Al niño lo movieron a la casa de su tía, ubicada en el mismo terreno. En Monimbó, los patios son amplios y las familias construyen sus piezas de manera independiente, dando lugar a pequeñas villas familiares. En la casa de Nelly, que es la edificación central en el humilde complejo, hay un mural dedicado a la familia que cada año era actualizado. Desde el asesinato, el mural no ha sido reemplazado. También quedó detenido en 2018. “Es duro porque la familia quedó incompleta... pero le voy a decir algo, este niño —dice Nelly apuntando al hijo de “Bambi” — es quien nos ha sostenido. Él ha tenido una fortaleza increíble que ha impedido que nos quebremos. Criar a alguien del linaje de mi hermano es lo que llena nuestro vacío”.

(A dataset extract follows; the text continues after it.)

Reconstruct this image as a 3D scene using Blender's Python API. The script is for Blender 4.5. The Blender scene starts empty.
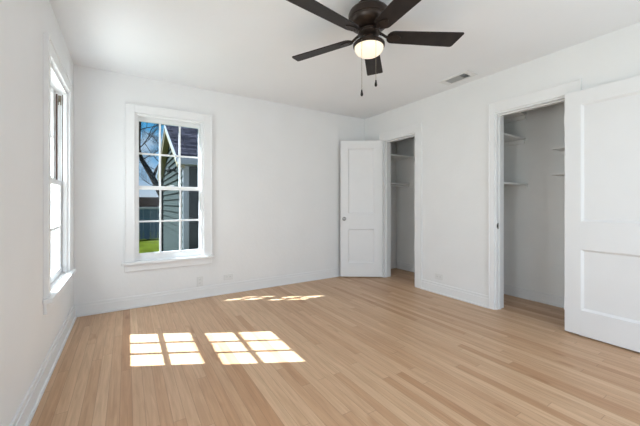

El pequeño está atento a la plática de su tía Nelly. La ve llorar y le pone su manita en el hombro como gesto de consuelo. Cuando nos lleva a la vivienda que compartía con su padre, el niño se sienta en el filo de la cama y señala la caja en el piso que contiene la ropa de “Bambi”. Es risueño y avispado.
— ¿Qué querés ser cuando seas grande? —le preguntamos.
—Periodista —responde a secas.
—¿¡Periodista!? ¿Y por qué?
—Para denunciar a los que asesinaron a mi papá —dice rotundo el pequeño. Una respuesta que remueve a su tía Nelly y a quienes preguntamos.